Esta mañana, los mejores estudiantes de la última promoción universitaria tenían una cita, con el ministro Wert, para recoger los diplomas que acreditan su excelencia académica; una pequeña parte de ellos, doce, han decidido no dar la mano al ministro que está intentando devolver al frágil sistema educativo español, a esas oscuras cavernas de las que apenas había salido.
Ha sido una protesta pacífica, democrática e inequívoca. En ningún país hubiera supuesto problema alguno, dado que la discrepancia está entre aquellas características indispensables, que conforman el núcleo duro de una democracia decente. Desgraciadamente, la nuestra no es una democracia madura, de hecho, ni siquiera es una democracia decente; lo sospechábamos desde hacía años, y ha bastado una crisis feroz para confirmar las peores intuiciones.
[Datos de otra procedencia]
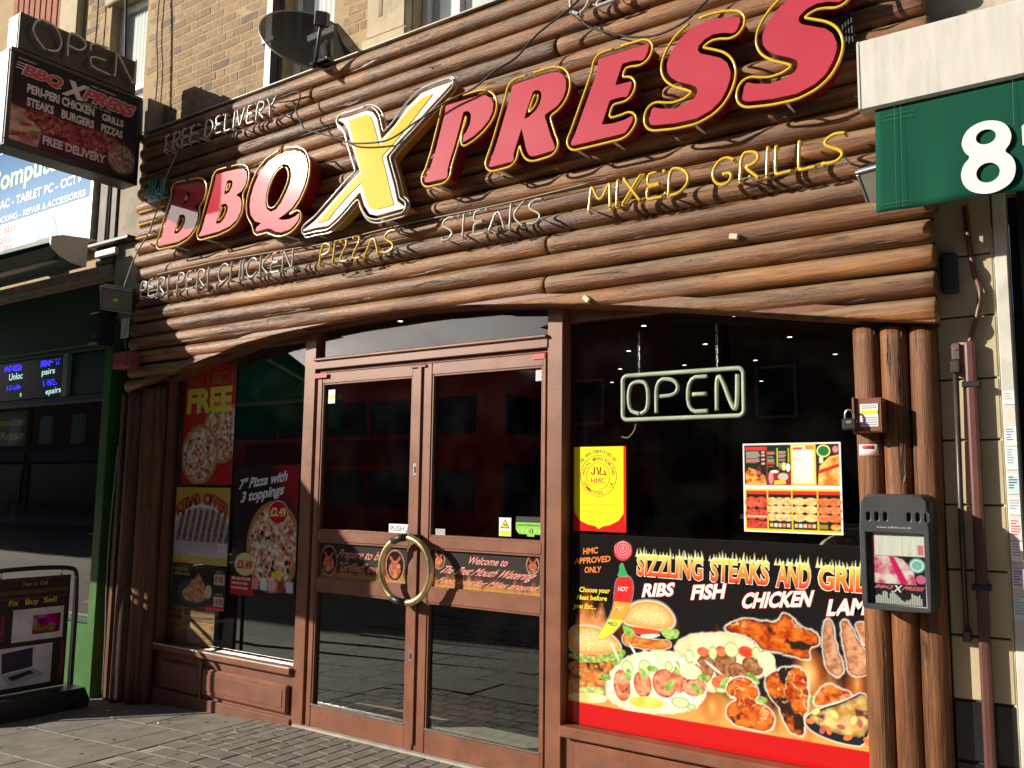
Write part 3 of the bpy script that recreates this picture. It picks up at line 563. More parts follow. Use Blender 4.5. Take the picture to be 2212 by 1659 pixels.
# ================================================================== the big sign letters (outlines on the face plane: x, z in metres)
LETTERS={'B1':[[(-5.963,3.884),(-5.948,3.893),(-5.806,3.884),(-5.657,3.875),(-5.604,3.858),(-5.570,3.825),(-5.565,3.775),(-5.588,3.733),(-5.626,3.703),(-5.693,3.689),(-5.643,3.650),(-5.633,3.629),(-5.636,3.576),(-5.667,3.515),(-5.736,3.467),(-5.862,3.440),(-6.121,3.445),(-6.125,3.456),(-6.087,3.502),(-5.960,3.794),(-5.949,3.847)],[(-5.789,3.817),(-5.763,3.817),(-5.748,3.796),(-5.752,3.763),(-5.782,3.735),(-5.828,3.716),(-5.836,3.721),(-5.808,3.786)],[(-5.865,3.652),(-5.811,3.646),(-5.787,3.622),(-5.789,3.582),(-5.822,3.534),(-5.868,3.508),(-5.923,3.513),(-5.896,3.580)]],
'B2':[[(-5.438,3.888),(-5.313,3.886),(-5.176,3.878),(-5.118,3.866),(-5.083,3.837),(-5.075,3.797),(-5.090,3.743),(-5.130,3.703),(-5.190,3.684),(-5.140,3.654),(-5.123,3.616),(-5.128,3.554),(-5.167,3.497),(-5.250,3.460),(-5.376,3.442),(-5.598,3.439),(-5.607,3.450),(-5.572,3.490),(-5.448,3.825),(-5.442,3.856)],[(-5.302,3.813),(-5.258,3.813),(-5.236,3.793),(-5.240,3.759),(-5.271,3.720),(-5.329,3.710),(-5.322,3.749)],[(-5.353,3.645),(-5.304,3.641),(-5.277,3.618),(-5.279,3.580),(-5.314,3.528),(-5.357,3.503),(-5.411,3.506),(-5.386,3.560)]],
'Q':[[(-4.576,3.880),(-4.515,3.861),(-4.470,3.821),(-4.443,3.756),(-4.446,3.684),(-4.467,3.617),(-4.513,3.542),(-4.578,3.482),(-4.645,3.451),(-4.722,3.425),(-4.668,3.410),(-4.599,3.405),(-4.540,3.415),(-4.507,3.434),(-4.499,3.414),(-4.513,3.387),(-4.545,3.357),(-4.594,3.332),(-4.680,3.325),(-4.743,3.341),(-4.789,3.367),(-4.825,3.377),(-4.861,3.375),(-4.943,3.373),(-4.953,3.387),(-4.945,3.404),(-4.892,3.426),(-4.966,3.451),(-5.017,3.509),(-5.031,3.574),(-5.026,3.636),(-4.995,3.718),(-4.936,3.807),(-4.849,3.864),(-4.752,3.887),(-4.664,3.893)],[(-4.681,3.817),(-4.631,3.794),(-4.608,3.759),(-4.600,3.709),(-4.614,3.657),(-4.646,3.603),(-4.694,3.539),(-4.744,3.499),(-4.797,3.491),(-4.839,3.516),(-4.860,3.563),(-4.859,3.618),(-4.837,3.688),(-4.797,3.754),(-4.746,3.800)]],
'X':[[(-4.168,4.012),(-4.036,4.005),(-3.902,4.009),(-3.845,3.984),(-3.806,3.932),(-3.784,3.857),(-3.763,3.782),(-3.657,3.848),(-3.546,3.946),(-3.435,4.007),(-3.334,4.015),(-3.185,4.017),(-3.250,3.973),(-3.364,3.901),(-3.498,3.811),(-3.626,3.731),(-3.717,3.661),(-3.682,3.564),(-3.643,3.460),(-3.612,3.352),(-3.541,3.299),(-3.637,3.296),(-3.779,3.290),(-3.844,3.311),(-3.893,3.375),(-3.935,3.474),(-4.009,3.424),(-4.120,3.345),(-4.216,3.296),(-4.337,3.302),(-4.470,3.298),(-4.340,3.353),(-4.185,3.456),(-4.053,3.546),(-3.941,3.609),(-3.973,3.679),(-4.026,3.805),(-4.071,3.930),(-4.112,3.976)]],
'Xin':[[(-4.062,3.978),(-3.901,3.978),(-3.863,3.960),(-3.822,3.873),(-3.775,3.736),(-3.691,3.801),(-3.528,3.924),(-3.417,3.974),(-3.341,3.978),(-3.407,3.925),(-3.550,3.809),(-3.666,3.726),(-3.754,3.668),(-3.719,3.578),(-3.678,3.446),(-3.638,3.333),(-3.781,3.329),(-3.846,3.353),(-3.887,3.437),(-3.928,3.532),(-4.011,3.485),(-4.161,3.384),(-4.218,3.333),(-4.323,3.329),(-4.203,3.416),(-4.051,3.517),(-3.927,3.599),(-3.964,3.692),(-4.019,3.861)]],
'P':[[(-3.243,3.866),(-3.234,3.878),(-3.134,3.878),(-2.986,3.878),(-2.941,3.867),(-2.902,3.838),(-2.885,3.801),(-2.890,3.756),(-2.916,3.712),(-2.965,3.672),(-3.026,3.639),(-3.105,3.617),(-3.124,3.629),(-3.120,3.642),(-3.078,3.679),(-3.053,3.721),(-3.046,3.766),(-3.055,3.794),(-3.075,3.804),(-3.104,3.808),(-3.125,3.738),(-3.163,3.623),(-3.201,3.527),(-3.217,3.474),(-3.216,3.436),(-3.228,3.424),(-3.358,3.426),(-3.389,3.429),(-3.395,3.443),(-3.360,3.493),(-3.316,3.599),(-3.250,3.815),(-3.244,3.842)]],
'R':[[(-2.757,3.870),(-2.746,3.878),(-2.615,3.882),(-2.488,3.882),(-2.443,3.872),(-2.414,3.850),(-2.396,3.811),(-2.396,3.762),(-2.413,3.718),(-2.452,3.680),(-2.534,3.649),(-2.516,3.594),(-2.490,3.514),(-2.465,3.456),(-2.465,3.438),(-2.480,3.433),(-2.585,3.427),(-2.615,3.429),(-2.636,3.444),(-2.652,3.479),(-2.685,3.611),(-2.705,3.558),(-2.730,3.496),(-2.740,3.467),(-2.737,3.435),(-2.748,3.428),(-2.900,3.426),(-2.912,3.435),(-2.895,3.468),(-2.854,3.564),(-2.761,3.825),(-2.759,3.852)],[(-2.609,3.809),(-2.579,3.806),(-2.558,3.793),(-2.552,3.763),(-2.563,3.725),(-2.588,3.691),(-2.634,3.664),(-2.670,3.656),(-2.650,3.711)]],
'E':[[(-2.196,3.871),(-2.187,3.877),(-2.037,3.879),(-1.905,3.878),(-1.897,3.871),(-1.904,3.841),(-1.918,3.813),(-1.935,3.798),(-1.961,3.807),(-1.995,3.813),(-2.051,3.814),(-2.094,3.704),(-2.004,3.702),(-1.996,3.698),(-2.000,3.675),(-2.017,3.635),(-2.030,3.624),(-2.051,3.632),(-2.125,3.632),(-2.174,3.508),(-2.108,3.499),(-2.039,3.502),(-1.996,3.514),(-1.988,3.508),(-1.996,3.482),(-2.026,3.442),(-2.043,3.432),(-2.214,3.432),(-2.350,3.433),(-2.361,3.440),(-2.359,3.456),(-2.336,3.492),(-2.201,3.806),(-2.194,3.841)]],
'S1':[[(-1.415,3.874),(-1.413,3.854),(-1.429,3.811),(-1.448,3.801),(-1.496,3.819),(-1.549,3.826),(-1.593,3.814),(-1.627,3.788),(-1.631,3.765),(-1.616,3.744),(-1.573,3.723),(-1.514,3.693),(-1.482,3.660),(-1.466,3.613),(-1.468,3.576),(-1.485,3.527),(-1.517,3.477),(-1.566,3.441),(-1.643,3.417),(-1.754,3.419),(-1.869,3.435),(-1.895,3.446),(-1.895,3.466),(-1.886,3.514),(-1.874,3.531),(-1.834,3.512),(-1.765,3.495),(-1.697,3.501),(-1.647,3.526),(-1.633,3.555),(-1.641,3.579),(-1.674,3.601),(-1.735,3.631),(-1.775,3.664),(-1.794,3.697),(-1.797,3.742),(-1.773,3.797),(-1.727,3.851),(-1.659,3.892),(-1.570,3.903),(-1.494,3.896)]],
'S2':[[(-0.914,3.873),(-0.912,3.853),(-0.929,3.810),(-0.948,3.800),(-0.997,3.819),(-1.051,3.826),(-1.096,3.814),(-1.131,3.789),(-1.135,3.766),(-1.120,3.745),(-1.076,3.723),(-1.016,3.693),(-0.984,3.660),(-0.968,3.613),(-0.970,3.576),(-0.988,3.527),(-1.021,3.477),(-1.071,3.442),(-1.150,3.419),(-1.263,3.422),(-1.380,3.438),(-1.407,3.450),(-1.407,3.470),(-1.397,3.517),(-1.385,3.534),(-1.344,3.515),(-1.274,3.497),(-1.204,3.503),(-1.153,3.527),(-1.139,3.556),(-1.147,3.580),(-1.180,3.602),(-1.242,3.633),(-1.283,3.666),(-1.302,3.699),(-1.305,3.744),(-1.280,3.799),(-1.233,3.852),(-1.163,3.893),(-1.072,3.903),(-0.994,3.895)]]}
FY, BY = -.31, -.188
def offset_loop(lp, d):
    p = np.array(lp); 
    # resample evenly
    q = np.vstack([p, p[:1]]); sl = np.r_[0, np.cumsum(np.linalg.norm(np.diff(q, axis=0), axis=1))]; n = max(24, int(sl[-1]/.012)); s = np.linspace(0, sl[-1], n, endpoint=False)
    r = np.c_[np.interp(s, sl, q[:, 0]), np.interp(s, sl, q[:, 1])]
    t = np.roll(r, -1, 0)-np.roll(r, 1, 0); t /= np.linalg.norm(t, axis=1)[:, None]+1e-9
    area = np.sum(r[:, 0]*np.roll(r[:, 1], -1)-np.roll(r[:, 0], -1)*r[:, 1]); nrm = np.c_[t[:, 1], -t[:, 0]]*(1 if area > 0 else -1)
    o = r+nrm*d
    dist = np.sqrt(((o[:, None, :]-r[None, :, :])**2).sum(2)).min(1); o = o[dist > abs(d)*.93]
    for _ in range(3): o = .25*np.roll(o, 1, 0)+.5*o+.25*np.roll(o, -1, 0)
    return o
def smooth_loop(lp, n=3):
    """rounded outline: keeps straight runs, softens the corners a little"""
    p = np.array(lp, float); out = []
    for i in range(len(p)):
        a, b, c = p[i-1], p[i], p[(i+1) % len(p)]; u = (a-b); v = (c-b); lu, lv = np.linalg.norm(u), np.linalg.norm(v); ang = np.dot(u, v)/(lu*lv+1e-9)
        if ang > -.75: k = min(.010, lu*.4, lv*.4); out += [b+u/lu*k, b+.25*(u/lu*k+v/lv*k), b+v/lv*k]
        else: out += [b+u*.25, b+.0*(u+v), b+v*.25]
    return chaikin(np.array(out), 1, True)
names = [('B1', 'first red letter B of the BBQ sign, half in the shadow of the projecting sign'), ('B2', 'second red letter B of the BBQ sign beside the letter Q'), ('Q', 'red letter Q with curled tail next to the big X'),
         ('X', 'oversized yellow letter X with white border in the middle of the sign'), ('P', 'red letter P right after the yellow X'), ('R', 'red letter R between the letters P and E'), ('E', 'red letter E between the letter R and the two S letters'),
         ('S1', 'red letter S between the letters E and the last S'), ('S2', 'last red letter S of the sign, cut by the top of the photo')]
for key, lab in names:
    loops = LETTERS[key]; sm = [smooth_loop(l) for l in loops]; ctr = np.mean(loops[0], 0); isx = key == 'X'
    t = thing('sign_letter', lab, 'sign letter', (ctr[0], -.18, min(p[1] for p in loops[0])), 'letters of the big restaurant sign')
    put('return', front(poly_me(sm, BY-FY-.006), (FY+BY)/2+.003), YEL_RT if isx else RED_DK, t)
    fc = put('face', front(poly_me(sm, .006, .0012), FY-.001), WHT_AC if isx else RED_AC, t)
    if isx: put('yellow_panel', front(poly_me([smooth_loop(LETTERS['Xin'][0])], .003), FY-.0075), YEL_AC, fc)
    tm = TUBE_W if isx else TUBE_Y
    o = offset_loop(loops[0], .031 if not isx else .028)
    # the tube starts and ends near the top of the letter
    k0 = int(np.argmax(o[:, 1]-.25*abs(o[:, 0]-ctr[0]))); o = np.roll(o, -k0-2, 0)[:-3]
    tube('neon_tube', np.c_[o[:, 0], np.full(len(o), FY-.006), o[:, 1]], 0.0072 if not isx else .0062, tm, t, 8)
    if isx:
        tube('neon_tube', np.c_[offset_loop(loops[0], .046)[:, 0], np.full(len(offset_loop(loops[0], .046)), FY+.012), offset_loop(loops[0], .046)[:, 1]], .006, tm, t, 8, True)
    for h in loops[1:]:
        o2 = offset_loop(h, -.02 if key != 'Q' else -.022)
        if len(o2) > 8: o2 = np.roll(o2, -3, 0)[:-2]; tube('neon_tube', np.c_[o2[:, 0], np.full(len(o2), FY-.006), o2[:, 1]], .0065, tm, t, 8)
    lowk = np.argsort(o[:, 1])
    for kk in (lowk[3], 2*len(o)//3):
        put('tube_support', lathe_me([(.001, FY-.002), (.007, FY), (.005, -.2), (.005, -.185)], 8, 'Y', (o[kk][0], 0, o[kk][1])), M('glass_stub', (.75, .74, .7), .15, var=.1), t, True)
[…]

Pocos minutos después de conocerse la noticia, las redes sociales han reflejado la escasa afición a respetar al otro que tiene, todavía, una parte significativa de la derecha española, que no entiende ni quiere entender las reglas del juego democrático, salvo que le supongan algún beneficio. Y no me venga nadie a decir que los de la izquierda somos iguales, porque es una gran mentira: la izquierda de este país ha pecado de un exceso de buena educación, muchas más veces de las aconsejables.
Estos jóvenes ciudadanos me han hecho sentirme orgulloso porque, no hay que dudarlo, por mucho que estén tus amigos y compañeros mirando, desairar en público a un ministro no es nada fácil, aunque el motivo de la acción sea legítimo y, desde el punto de vista democrático, intachable.